The Brady Campaign vs The NRA

When thinking about gun control, the National Rifle Association (NRA) were an obvious choice for analysing an American's right to bear arms. At a glance, their website could be considered as being very militant, not only in the colour scheme but also in the images it presents, often representing iconography of American connotations such as the bald eagle. Interestingly, the array of pictures they choose to scroll as a part of digital network are often bold and in your face, but there is also a constant theme of protection and family when it comes to images of women. Most notable is the article on a new book called "Chicks with Guns" which raises issues because of the condescending attitudes towards women, while trying to include them with other articles on how having a gun is an essential right in order to protect their loved ones.

A scrolling news reel at the bottom informs us of recent NRA news, often stating victories for anti-gun control groups and laws, but also of threats to the second amendment and what the government is planning to do. This helps to inspire hatred toward the current party in office while also celebrating the perceived freedom that they are gaining across the country.

In particular, I found this article to be interesting. They begin by belittling Ms Alex Wagner from the title, stating that the comments she has made are the "outrage of the week". They say her response to a question is "ridiculous and naive", and finish the article by stating:

The U.S. Supreme Court and a majority of the American people would disagree with Wagner. History has shown us that the right of self-defense makes up the foundation of liberty.

This thus reminds the reader of the historical aspect of the constitution and refers back to the idea of having a gun equals freedom by using words such as "liberty".

In comparison, The Brady Campaign appears to be a calmer website. It still represents iconography of America by using the colours red, white and blue, but its approach reflects their attitude of prevention of gun violence.

Currently, the main story is that of Gabby Giffords, the democratic politician shot in the head 10 months ago. Given a 10% chance of survival, Giffords still supports gun rights. However, the fact that she has chosen to appear on the Brady Campaign's website sends a distinct message. The Brady Campaign isn't attempting to ban all guns in America, but to simply control them better.

In contrast to the NRA's scrolling news feed, the Brady Campaign has a counter in their banner, stating how many people have been shot in America in a year, and on today's date. Clicking on the statistics leads you to a link where it's possible to get the facts about guns. The website urges you to "arm yourself with knowledge" and offer a test on gun laws.

Interestingly, their mission statement talks about Americans as people, offering information on how they wish to educate and raise awareness of gun violence. They also say that they fight to represent the victims of gun crimes. In comparison to the NRA, there is a similar theme of protection of loved ones:

We are devoted to creating an America free from gun violence, where all Americans are safe at home, at school, at work, and in our communities.

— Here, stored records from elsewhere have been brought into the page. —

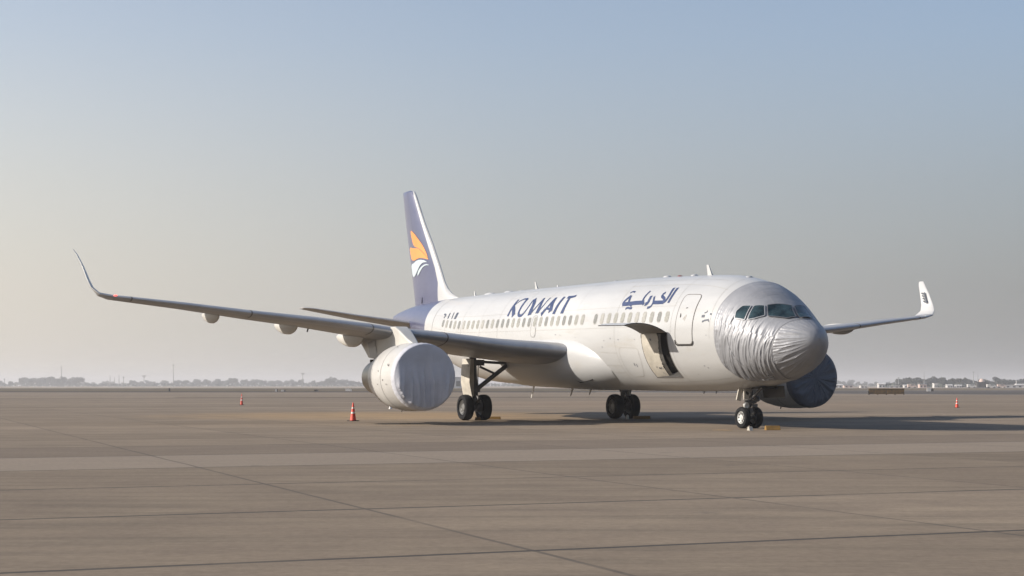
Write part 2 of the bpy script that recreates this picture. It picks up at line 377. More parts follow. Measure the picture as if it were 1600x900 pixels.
    # joints
    def joint(t, w):
        fr = math_(nt, 'FRACT', t); d = math_(nt, 'MINIMUM', fr, math_(nt, 'SUBTRACT', 1.0, fr))
        return math_(nt, 'LESS_THAN', d, w)
    jn = tex(.35, 4, (1, 1, 1)); jm = ramp(nt, jn, [(.32, .55), (.5, .95)])
    c = mixc(nt, math_(nt, 'MULTIPLY', joint(v, .011), jm), c, (.062, .056, .05))
    c = mixc(nt, math_(nt, 'MULTIPLY', joint(u, .0065), math_(nt, 'MULTIPLY', jm, .68)), c, (.075, .066, .058))
    # oil spots
    vo = nt.nodes.new('ShaderNodeTexVoronoi'); vo.inputs['Scale'].default_value = .33; vo.inputs['Randomness'].default_value = 1
    nt.links.new(geo.outputs['Position'], vo.inputs['Vector'])
    spot = ramp(nt, math_(nt, 'ADD', vo.outputs['Distance'], math_(nt, 'MULTIPLY', fine, .12)), [(.07, .5), (.14, 0.)])
    c = mixc(nt, spot, c, (.09, .08, .07))
    nt.links.new(c, b.inputs['Base Color']); b.inputs['Roughness'].default_value = .88; b.inputs['Specular IOR Level'].default_value = .06
    add_bump(nt, b, fine, .25, .01)
    return m
def field(name, c0, c1, c2, sc=.02, stretch=(1, 4, 1)):
    m, nt, b = newmat(name)
    f = noise_out(nt, sc, 7, stretch=stretch, rough=.65); g = noise_out(nt, sc * 9, 6, stretch=stretch, rough=.7)
    c = mixc(nt, ramp(nt, f, [(.35, 0.), (.65, 1.)]), c0, c1); c = mixc(nt, ramp(nt, g, [(.5, 0.), (.72, .8)]), c, c2)
    nt.links.new(c, b.inputs['Base Color']); b.inputs['Roughness'].default_value = 1; b.inputs['Specular IOR Level'].default_value = 0
    return m
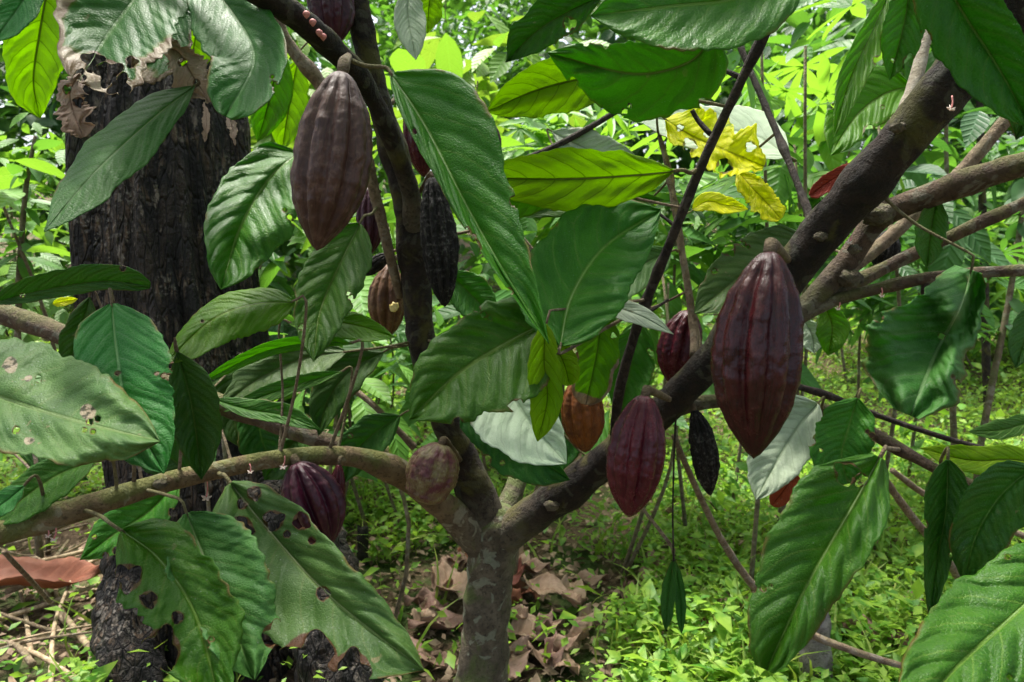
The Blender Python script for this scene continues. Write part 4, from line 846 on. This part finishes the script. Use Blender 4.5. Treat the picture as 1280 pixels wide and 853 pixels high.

It's essential to note how, on this point, the two websites essentially use the same argument but interpret it in different ways. The NRA believes themselves to be safer for having no gun control, but the Brady Campaign believes they'd be safer with gun control. By realising that they are using the same points for and against, it is clear to understand why this debate has been a forefront of American society for so long.

In conclusion, it's possible to argue that the Brady Campaign has the stronger website, as it offers facts and statistics and urges its readers to educate and make an informed decision of where they stand on gun control issues. The NRA appears to take the bullying tactics of degrading oppositions and demonising them in order to fuel paranoia about the government having too much control. The fact that both the right to bear arms and the right to overthrow an undesired government are both in the Bill of Rights reinforces the fact that Americans are reluctant to change and therefore it is hard to adapt certain laws when people receive them in such a black and white manner.